Rachael Yamagata was floored by his answer, which led the critically acclaimed singer-songwriter to question her own reason for doing things – and to name her new album for the Frenchman who in 1974 crossed between New York’s twin towers.
Searching for her own purpose, Yamagata turned “Tightrope Walker” into an album about perseverance. It is tonic, she says, for anyone thinking of quitting anything.
“I have fully stepped into my role as healer, optimist, entrepreneur, writer, producer and spirited badass,” says Yamagata. “And that is my ‘why.”‘
Clearly confidence is not a problem.
Along with the bad-assery, Yamagata brings a world-weary passion to her singing. Her voice is a soul-baring, sultry instrument that commands center stage at all times. She has that deliberate, I’ll-sing-the-note-when-I’m-ready pacing that helped make Amy Winehouse great, and before her Billie Holliday.
Yamagata can rock, too. She sings with fire on the outstanding jam-band romp, “Let Me Be Your Girl,” her vocals complemented perfectly by edgy guitar and horns. And she stays in command when she slows things down – to a near stop on “Break Apart,” and then again on “I’m Going Back,” both stirring ballads.
Throughout the album, Yamagata sings with the confidence of someone working without a net. And if she’s not quite walking a tightrope herself, she is performing at a very high level.
- Scott Stroud
Associated Press
It might seem paradoxical for a politically outspoken singer-songwriter like Billy Bragg to ride off during a divisive, restive time on both sides of the Atlantic.
But he wasn’t hiding out: The English musician with a roots-folk-punk persuasion literally hit the rails with American musical partner-in-crime, Joe Henry, and returned from a roughly 2,700-mile train journey from Chicago to Los Angeles with the album, “Shine a Light: Field Recordings from the Great American Railroad.”
The musicians rode the Texas Eagle and the Sunset Limited and recorded on them, as well as in train stations and one hotel room along the way.

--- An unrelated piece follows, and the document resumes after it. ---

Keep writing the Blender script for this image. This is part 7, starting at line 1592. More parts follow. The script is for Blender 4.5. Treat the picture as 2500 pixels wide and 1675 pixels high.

They emerged with a baker’s dozen of rambling, raggedly exquisite rail-inspired songs.
Standouts include the up-tempo “Rock Island Line” and “John Henry,” and Bragg delivers the lead on a gem, “Waiting for a Train.” The song was adapted by Jimmie Rodgers, a country music forefather who lived in the same San Antonio hotel where Bragg and Henry recorded it. Rodgers adapted it from a British ballad called “Standing on a Platform.” That apparently suits Bragg, who sweetly sings – and even yodels – on what sounds like an authentic, early 20th century field recording.
The 21st century troubadours travel light here, with only guitars, a bit of harmonica and the ambient sounds of birds and trains. But the spare arrangements are enriched by their harmonizing, a fine blend they should bring to future projects.
Henry and Bragg – the latter worked with Wilco on writing music for a cache of Woody Guthrie lyrics – say in the liner notes that this was no nostalgia trip. They were plying musical ground in an effort to understand “just who we have become and why.”
This collection indeed shines a light and breathes new life into old songs that roll ever on – sometimes loosely but never off the rails.